While the state of New York is scrambling to respond to the outraged parents who opted out of state tests last year, New York City is threatening teachers who dare to speak about opting out.


Last spring, 20% of the state’s eligible students opted out (about a quarter million students), but the numbers were much lower in New York City. Some attribute this to the fear of losing funding. Whatever the reason, less than 2% of students in New York City refused the tests.


The city wants to keep the numbers low.


According to the New York Times:


At a forum in December, Anita Skop, the superintendent of District 15 in Brooklyn, which had the highest rate of test refusals in the city last year, said that for an educator to encourage opting out was a political act and that public employees were barred from using their positions to make political statements.
On March 7, the teachers at Public School 234 in TriBeCa, where only two students opted out last year, emailed the school’s parents a broadside against the tests. The email said the exams hurt “every single class of students across the school” because of the resources they consumed.

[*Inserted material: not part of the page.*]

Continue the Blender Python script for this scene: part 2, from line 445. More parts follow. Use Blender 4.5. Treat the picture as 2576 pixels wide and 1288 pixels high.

But 10 days later, when dozens of parents showed up for a PTA meeting where they expected to hear more about the tests, the teachers were nowhere to be seen. The school’s principal explained that “it didn’t feel safe” for them to speak, adding that their union had informed them that their email could be considered insubordination. The principal, Lisa Ripperger, introduced an official from the Education Department who was there to “help oversee our meeting.”


Several principals said they had been told by either the schools chancellor, Carmen Fariña, or their superintendents that they and their teachers should not encourage opting out. There were no specific consequences mentioned, but the warnings were enough to deter some educators.


Devora Kaye, a spokeswoman for the Education Department, said that teachers were free to express themselves on matters of public concern as private citizens, but not as representatives of the department, and that if they crossed that line they could be disciplined. Asked what the disciplinary measures might be, Ms. Kaye said they were determined case by case.


“I don’t think that the teachers’ putting themselves in the middle of it is a good idea,” Ms. Fariña said in an interview.